NEW DELHI: India will add 2,000 megawatts of solar power capacity between January and March, which is equal to the capacity added during the entire 2015.

The major projects expected to be completed in these three months are in Andhra Pradesh, Telangana, Tamil Nadu and Madhya Pradesh. These projections by solar consultancy Bridge to India indicate that the country will comfortably surpass its target of 2,000 MW of solar projects for 2015-16. Already around 1,100 MW have been added in the nine months to December 2015.

The target for 2016-17 is much stiffer at 12,000 MW. In the first three quarters up to December, India is expected to add another 2,839 MW of capacity. This means that over 9,000 MW will have to be added in the last quarter if the target is to be met. The majority of projects completed during the year will be in the five southern states. India wants to achieve 1 lakh MW of solar power by 2022.

Solar tariffs fell drastically in 2015, culminating in an all-time low of Rs 4.63 per unit offered by both Sun Edison and SB Energy while bidding for separate projects – of 500 MW and 350 MW respectively – for NTPC in Andhra Pradesh. There is disagreement over whether they will fall any further in 2016. “Maybe in the middle to long-term, a reduction might take place due to a fall in equipment pricing,” said Vinay Rustagi, managing director, Bridge to India. “A 10-12 per cent drop in equipment prices is expected.”

But Prashant Panda, president, solar business at ACME Solar, said a correction was likely. “I feel tariffs have bottomed out,” he said. “I don’t expect them to go down any further.” In 2010, the price used to be Rs 17.91 per unit. Analysts are already wondering whether given the sliding prices, solar projects in India will remain attractive for foreign investors.

“India is an attractive market from a volume perspective, but when it comes to margins, I don’t know,” said Amit Sinha, partner, Bain and Co. “The return on equity (RoE) for developers has come down from the high teens or even more to the low teens. Unless developers make sufficient RoE, which needs to risk-adjusted and currency-adjusted, they will not be too excited about investing further in this sector. They could easily divert their investments to another project or another country. It is a tight balancing act – low tariffs are very good for consumers but sometimes developers lose out as a result.”

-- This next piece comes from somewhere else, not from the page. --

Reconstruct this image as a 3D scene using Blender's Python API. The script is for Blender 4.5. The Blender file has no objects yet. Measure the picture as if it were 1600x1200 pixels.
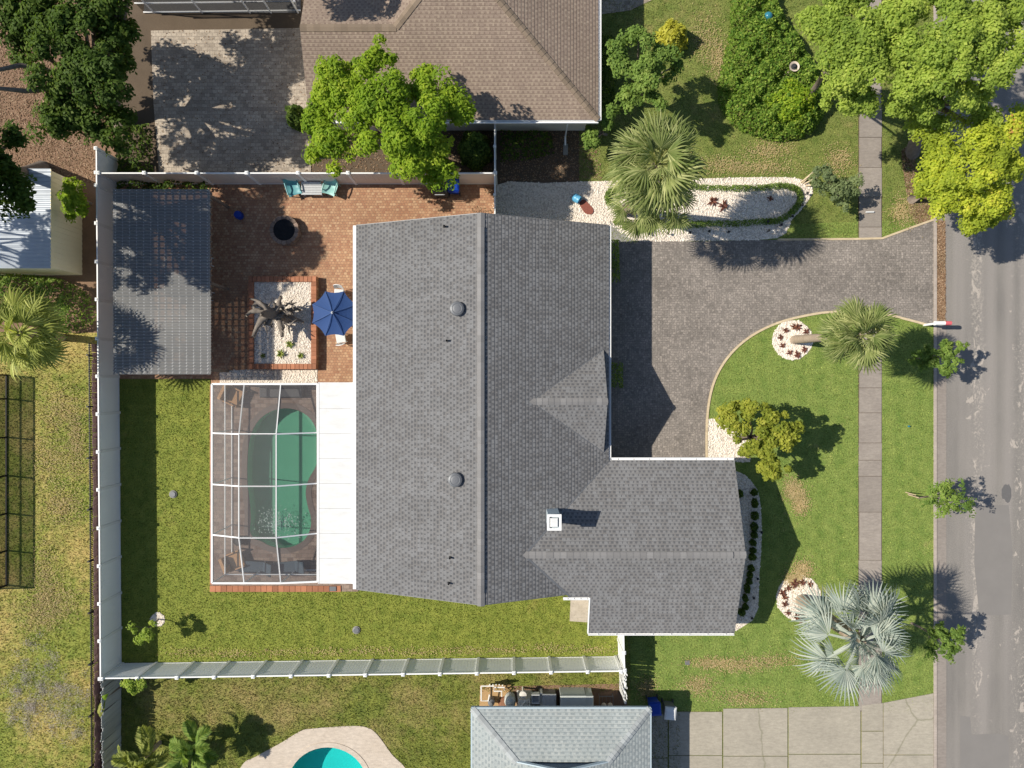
import bpy, bmesh, math, random
import numpy as np
from mathutils import Vector, Matrix, Euler
from mathutils.geometry import tessellate_polygon

# ------------------------------------------------------------------ camera, sky, sun, exposure
S = bpy.context.scene
COL = S.collection
H = 36.0            # camera height above the lawn, metres
PX = 0.0325         # metres on the ground per photo pixel
R = math.radians

cam_d = bpy.data.cameras.new("camera")
cam_d.sensor_fit = 'HORIZONTAL'
cam_d.angle = 2 * math.atan(800 * PX / H)
cam_d.clip_start = 0.5
cam_d.clip_end = 2000
cam = bpy.data.objects.new("camera", cam_d)
cam.location = (0, 0, H)
COL.objects.link(cam)
S.camera = cam

SUN_DIR = Vector((1.0, -0.105, -1.0)).normalized()      # way the light travels
SUN_EL = math.asin(-SUN_DIR.z)
w = bpy.data.worlds.new("World")
S.world = w
w.use_nodes = True
wn = w.node_tree
bg = wn.nodes["Background"]
sky = wn.nodes.new("ShaderNodeTexSky")
sky.sky_type = 'NISHITA'
sky.sun_disc = False
sky.sun_elevation = SUN_EL
sky.sun_rotation = math.atan2(-SUN_DIR.x, -SUN_DIR.y) % (2 * math.pi)
sky.air_density = 1.0
sky.dust_density = 0.6
sky.ozone_density = 1.0
wn.links.new(sky.outputs[0], bg.inputs[0])
bg.inputs[1].default_value = 0.085

sd = bpy.data.lights.new("sun", 'SUN')
sd.energy = 4.6
sd.angle = R(0.53)
sd.color = (1.0, 0.935, 0.81)
so = bpy.data.objects.new("sun", sd)
so.rotation_euler = SUN_DIR.to_track_quat('-Z', 'Y').to_euler()
COL.objects.link(so)

S.view_settings.view_transform = 'Standard'
S.view_settings.look = 'None'
S.view_settings.gamma = 1.0
S.view_settings.exposure = 0.42
S.view_settings.use_curve_mapping = False
S.cycles.max_bounces = 8
S.cycles.transparent_max_bounces = 16

# ------------------------------------------------------------------ coordinates
def G(px, py, z=0.0):
    k = PX * (H - z) / H
    return Vector(((px - 800) * k, (600 - py) * k, z))

def U(gx, gy, z=0.0):                       # offsets on the ground, in photo pixels from the nadir
    return Vector((gx * PX, -gy * PX, z))

def polyU(pts):
    return [(x * PX, -y * PX) for x, y in pts]

def polyG(pts, z=0.0):
    return [tuple(G(x, y, z)[:2]) for x, y in pts]

def smooth_loop(pts, n=6, closed=True):
    out = []
    m = len(pts)
    rng_ = range(m) if closed else range(m - 1)
    for i in rng_:
        if closed:
            p0, p1, p2, p3 = pts[i - 1], pts[i], pts[(i + 1) % m], pts[(i + 2) % m]
        else:
            p0, p1, p2, p3 = pts[max(i - 1, 0)], pts[i], pts[i + 1], pts[min(i + 2, m - 1)]
        for k in range(n):
            t = k / n
            out.append(tuple(0.5 * ((2 * p1[j]) + (-p0[j] + p2[j]) * t + (2 * p0[j] - 5 * p1[j] + 4 * p2[j] - p3[j]) * t * t
                                    + (-p0[j] + 3 * p1[j] - 3 * p2[j] + p3[j]) * t ** 3) for j in range(2)))
    if not closed:
        out.append(tuple(pts[-1]))
    return out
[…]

It all depends on whether Sun Edison and SB Energy manage to successfully execute their projects at the price quoted. “There are macro concerns such as forex rates and full evacuation of the power produced,” said Bikesh Ogra, president, solar business at Sterling and Wilson Pvt Ltd, a major EPC player. “There will also be micro concerns once the projects are implemented.” Despite the recent hike in the ministry of new and renewal energy’s outlay from Rs 600 crore to Rs 5,000 crore for giving subsidy to rooftop solar projects over the next five years, there was some apprehension over whether rooftop solar targets will be met. This target was the easily achievable 200 MW in 2015-16 (included in the overall target of 2,000 MW), but has been raised 24 times to 4,800 MW in 2016-17. “Rooftop is a puzzle right now,” said Rustagi. “Whether the target is met will depend upon when and how the subsidy scheme is implemented. It is unlikely that even 500 MW will be added.”